13. SPAM / MASS EMAIL POLICY
Under no circumstance may any of our services be used to send unsolicited emails. Mass Emailing is strictly forbidden for any purpose without prior approval by a senior administrator. Any user found to violate this policy will have their service suspended or terminated without notice.
14. CHANGES TO WIN AUTHORITY’S NETWORK
Upgrades and other changes in Win Authority’s network, including, but not limited to changes in our software, hardware, and service providers, may affect the display or operation of Customer’s hosted content and/or applications. We reserve the right to change our network at its commercially reasonable discretion, and we shall not be liable for any resulting harm to the Customer.
15. FORCE MAJEURE
Win Authority shall not be in default of any obligation under the Agreement if the failure to perform the obligation is due to any event beyond Win Authority’s control, including, without limitation, significant failure of a portion of the power grid, significant failure of the Internet, natural disaster, war, riot, insurrection, epidemic, strikes or other organized labor action, terrorist activity, or other events of a magnitude or type for which precautions are not generally taken in the industry.
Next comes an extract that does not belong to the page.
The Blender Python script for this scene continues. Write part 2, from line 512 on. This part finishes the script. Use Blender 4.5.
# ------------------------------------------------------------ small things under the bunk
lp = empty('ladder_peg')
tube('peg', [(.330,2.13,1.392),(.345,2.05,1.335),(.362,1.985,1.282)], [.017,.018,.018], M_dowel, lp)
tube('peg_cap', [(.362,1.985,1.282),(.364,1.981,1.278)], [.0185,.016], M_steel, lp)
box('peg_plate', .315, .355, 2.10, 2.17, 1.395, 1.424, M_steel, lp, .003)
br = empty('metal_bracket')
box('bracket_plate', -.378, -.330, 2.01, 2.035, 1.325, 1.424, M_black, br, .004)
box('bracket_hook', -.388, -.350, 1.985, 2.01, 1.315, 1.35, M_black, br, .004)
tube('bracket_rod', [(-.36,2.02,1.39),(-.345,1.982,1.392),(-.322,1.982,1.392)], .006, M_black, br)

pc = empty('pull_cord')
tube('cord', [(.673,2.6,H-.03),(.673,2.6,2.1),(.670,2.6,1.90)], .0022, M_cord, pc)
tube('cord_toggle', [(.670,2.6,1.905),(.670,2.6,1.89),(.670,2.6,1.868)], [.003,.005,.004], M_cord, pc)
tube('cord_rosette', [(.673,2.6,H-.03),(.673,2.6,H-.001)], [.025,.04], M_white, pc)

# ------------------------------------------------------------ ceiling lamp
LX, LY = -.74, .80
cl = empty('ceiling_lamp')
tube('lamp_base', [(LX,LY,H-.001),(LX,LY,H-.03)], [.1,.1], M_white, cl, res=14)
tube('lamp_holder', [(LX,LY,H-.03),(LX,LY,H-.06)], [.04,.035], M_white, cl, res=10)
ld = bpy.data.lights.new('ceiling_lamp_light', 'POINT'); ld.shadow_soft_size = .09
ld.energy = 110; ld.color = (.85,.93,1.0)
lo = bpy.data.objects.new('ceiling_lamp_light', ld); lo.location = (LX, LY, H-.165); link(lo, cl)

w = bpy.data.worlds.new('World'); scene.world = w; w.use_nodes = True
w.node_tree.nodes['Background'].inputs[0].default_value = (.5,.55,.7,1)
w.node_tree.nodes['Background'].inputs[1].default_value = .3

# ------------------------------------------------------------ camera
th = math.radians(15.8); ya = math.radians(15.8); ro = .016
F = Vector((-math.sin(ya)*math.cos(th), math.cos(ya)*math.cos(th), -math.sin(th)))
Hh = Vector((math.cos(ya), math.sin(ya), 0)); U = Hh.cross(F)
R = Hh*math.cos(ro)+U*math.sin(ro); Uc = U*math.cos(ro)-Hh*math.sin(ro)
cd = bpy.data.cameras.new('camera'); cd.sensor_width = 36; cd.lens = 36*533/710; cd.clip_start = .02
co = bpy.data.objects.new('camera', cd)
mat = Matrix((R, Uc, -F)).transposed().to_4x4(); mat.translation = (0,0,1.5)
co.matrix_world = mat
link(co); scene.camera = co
16. GOVERNING LAW / DISPUTES
This Agreement shall be governed by the laws of the State of Wyoming, exclusive of its choice of law principles, and the laws of the United States of America, as applicable. THE EXCLUSIVE VENUE FOR ALL DISPUTES ARISING OUT OF OR RELATING TO THE AGREEMENT SHALL BE IN A COMPETENT COURT IN SRI LANKA.
17. MISCELLANEOUS
Each party acknowledges and agrees that the other party retains exclusive ownership and rights in its trademarks, service marks, trade secrets, inventions, copyrights, and other intellectual property. Neither party may use the other party’s name or trademark without the other party’s prior written consent. The parties intend for their relationship to be that of independent contractors and not a partnership, joint venture, or employer/employee. The terms on the Customer’s purchase order or other business forms are not binding on Win Authority unless they are expressly incorporated into a formal written agreement signed by both parties. The customer may not transfer the Agreement without Win Authority’s prior written consent.
This Agreement together with the Order, our General Terms and Conditions, and AUP constitutes the complete and exclusive agreement between the parties regarding its subject matter and supersedes and replaces any prior understanding or communication, written or oral.